That sounds like a reasonable thing to say, right? Like, super authentic, man. But if you think about it for more than two seconds, it falls apart. It’s just hippie bullshit. And I say this because of a single clear, incontrovertible, and perhaps uncomfortable truth: the only thing that matters in recording — and I mean the single only thing, to the exclusion of all other things — is what it sounds like coming out of the speakers when you hit play. Period!
So focus on that. Because, great news: it’s extremely freeing. No longer do you have to be beholden to something ephemeral that no one will be able to adjudicate after the fact — you’re only beholden to what you hear when you hit play on what you’ve recorded. Which means that you can do anything you want!
You can stick stuff in between the strings on the piano and then mash a bunch of the keys with your arm and record that with a condenser mic from six feet up in the air. I’ve done that!

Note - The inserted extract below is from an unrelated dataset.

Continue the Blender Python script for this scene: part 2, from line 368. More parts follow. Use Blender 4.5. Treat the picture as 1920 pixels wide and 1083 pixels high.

It sounds like a nightmare in the room — like, really bad — but it sounds amazing when you layer it under an impactful moment.
You can turn the guitar amp up dangerously loud! This is after all a great way to get kickass guitar sounds — overdriving the amp generates extremely good-sounding harmonic series. But you can’t even be in the same room as it; you’ll damage your hearing.
You can tape weird things to the toms to make them super dead, and then you can put shotgun mics on them and ram them through a tape-emulation plugin. It’ll sound like shit in the room — but it’ll sound vibey as hell when you play back the recording you’ve made of it.
Which, again, is the only truth. Which is why we make recordings, after all; to tell people a pretend story about what happened in that mythical room. Which may or may not actually have happened — they weren’t there. So it doesn’t matter. It’s all make-believe. So start treating it like it’s playtime. Because that’s what making records is, and should be.